Feature Gallery Artist
Wakeah Jhane
Wakeah Jhane is an Indigenous ledger artist and mother of two daughters whose work honors the enduring strength, love, memory, and beauty of Indigenous life. She descends from the Penatʉka and Yaparʉka bands of the Nʉmʉnʉʉ (Comanche), as well as the Gáuigú (Kiowa), ᏣᎳᎩ (Cherokee) and Amskapi Piikani (Blackfeet).

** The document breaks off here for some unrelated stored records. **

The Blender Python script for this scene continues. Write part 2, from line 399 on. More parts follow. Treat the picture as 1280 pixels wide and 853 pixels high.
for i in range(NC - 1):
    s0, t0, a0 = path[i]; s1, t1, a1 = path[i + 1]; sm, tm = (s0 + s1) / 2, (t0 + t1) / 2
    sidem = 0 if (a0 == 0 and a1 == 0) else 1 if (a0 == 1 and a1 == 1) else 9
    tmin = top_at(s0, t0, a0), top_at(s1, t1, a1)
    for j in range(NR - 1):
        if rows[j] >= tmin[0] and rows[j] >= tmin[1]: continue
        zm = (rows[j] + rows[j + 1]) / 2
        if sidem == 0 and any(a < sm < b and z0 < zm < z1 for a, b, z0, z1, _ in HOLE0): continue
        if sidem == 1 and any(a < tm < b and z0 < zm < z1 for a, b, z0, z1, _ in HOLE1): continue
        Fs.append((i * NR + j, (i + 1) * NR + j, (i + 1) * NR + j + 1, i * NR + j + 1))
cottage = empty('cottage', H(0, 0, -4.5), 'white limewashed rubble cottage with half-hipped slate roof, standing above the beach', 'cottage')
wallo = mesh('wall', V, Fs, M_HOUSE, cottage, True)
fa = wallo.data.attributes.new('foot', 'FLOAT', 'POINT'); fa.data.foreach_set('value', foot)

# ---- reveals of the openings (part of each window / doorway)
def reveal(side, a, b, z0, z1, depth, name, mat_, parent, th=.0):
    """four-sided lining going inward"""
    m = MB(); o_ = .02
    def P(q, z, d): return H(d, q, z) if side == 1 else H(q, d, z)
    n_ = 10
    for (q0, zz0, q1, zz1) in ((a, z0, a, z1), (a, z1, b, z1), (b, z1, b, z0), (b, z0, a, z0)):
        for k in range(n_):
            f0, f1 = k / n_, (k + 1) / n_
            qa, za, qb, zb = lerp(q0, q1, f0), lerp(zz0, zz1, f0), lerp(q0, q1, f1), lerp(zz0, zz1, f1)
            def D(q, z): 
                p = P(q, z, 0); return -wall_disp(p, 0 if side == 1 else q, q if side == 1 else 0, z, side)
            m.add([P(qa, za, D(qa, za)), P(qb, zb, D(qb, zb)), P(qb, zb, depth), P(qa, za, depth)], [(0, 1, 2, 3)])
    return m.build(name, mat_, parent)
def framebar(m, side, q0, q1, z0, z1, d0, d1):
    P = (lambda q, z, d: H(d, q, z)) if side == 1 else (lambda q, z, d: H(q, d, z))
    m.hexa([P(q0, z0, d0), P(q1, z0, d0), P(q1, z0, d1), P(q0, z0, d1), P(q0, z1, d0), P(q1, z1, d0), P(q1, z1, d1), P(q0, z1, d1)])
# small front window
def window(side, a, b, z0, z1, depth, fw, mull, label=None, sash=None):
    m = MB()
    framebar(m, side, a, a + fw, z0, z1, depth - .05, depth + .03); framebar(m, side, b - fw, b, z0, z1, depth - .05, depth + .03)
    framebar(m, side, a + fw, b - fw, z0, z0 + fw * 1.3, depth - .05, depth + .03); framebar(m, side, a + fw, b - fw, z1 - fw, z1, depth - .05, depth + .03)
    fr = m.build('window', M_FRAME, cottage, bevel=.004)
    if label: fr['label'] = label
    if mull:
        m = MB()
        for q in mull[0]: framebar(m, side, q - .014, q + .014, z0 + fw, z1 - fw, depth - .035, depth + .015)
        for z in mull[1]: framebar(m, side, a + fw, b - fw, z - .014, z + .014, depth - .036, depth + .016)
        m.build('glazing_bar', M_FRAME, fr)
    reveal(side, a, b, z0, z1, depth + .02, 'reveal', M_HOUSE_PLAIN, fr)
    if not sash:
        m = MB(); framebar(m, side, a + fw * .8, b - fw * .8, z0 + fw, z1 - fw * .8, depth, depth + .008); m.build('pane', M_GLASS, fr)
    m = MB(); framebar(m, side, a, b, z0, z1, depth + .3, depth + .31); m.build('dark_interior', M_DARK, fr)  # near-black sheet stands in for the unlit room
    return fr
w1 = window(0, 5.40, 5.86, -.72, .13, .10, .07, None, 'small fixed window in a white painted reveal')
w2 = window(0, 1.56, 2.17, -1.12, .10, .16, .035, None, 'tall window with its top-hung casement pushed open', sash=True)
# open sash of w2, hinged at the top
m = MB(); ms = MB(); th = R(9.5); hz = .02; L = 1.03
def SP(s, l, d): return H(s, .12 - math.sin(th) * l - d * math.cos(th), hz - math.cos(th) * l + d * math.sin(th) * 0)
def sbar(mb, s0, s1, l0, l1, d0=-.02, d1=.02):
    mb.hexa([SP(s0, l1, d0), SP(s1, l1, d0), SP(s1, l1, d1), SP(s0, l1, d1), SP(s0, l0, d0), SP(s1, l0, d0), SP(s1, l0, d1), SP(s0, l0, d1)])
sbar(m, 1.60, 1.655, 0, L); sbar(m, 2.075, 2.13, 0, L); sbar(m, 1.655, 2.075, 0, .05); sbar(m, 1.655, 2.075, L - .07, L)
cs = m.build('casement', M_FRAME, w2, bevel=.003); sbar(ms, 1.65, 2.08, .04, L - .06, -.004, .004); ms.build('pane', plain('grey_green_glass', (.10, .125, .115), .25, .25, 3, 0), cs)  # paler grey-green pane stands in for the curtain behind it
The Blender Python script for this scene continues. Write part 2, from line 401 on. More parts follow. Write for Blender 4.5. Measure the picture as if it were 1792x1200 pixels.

Her practice continues the historic Plains ledger art tradition and is deeply connected to her own lineage. A Kiowa relative, Beahko (“Old Man”), was among the Indigenous men imprisoned at Fort Marion in 1875, where Plains warriors created drawings in ledger books to remember their lives and homelands during incarceration. Today, Wakeah works on authentic antique ledger paper from the nineteenth and early twentieth centuries, transforming these historical documents into contemporary expressions of Indigenous presence and cultural continuity. Through what she describes as her Heartwork and Art That Speaks, Wakeah paints intimate reflections of Indigenous womanhood, motherhood, kinship, and lived experience to be felt by the viewer. By reclaiming historic ledger pages once used to record colonial economies on reservations; Wakeah’s work restores them as spaces for Indigenous story, love, remembrance and resiliency. In doing so, she carries forward a living tradition, bridging ancestral memory with the stories of our Indigenous lives today.
In her practice, Wakeah creates pieces meant to be lived with and carried forward. Visual heirlooms that hold story, love, presence, and heart.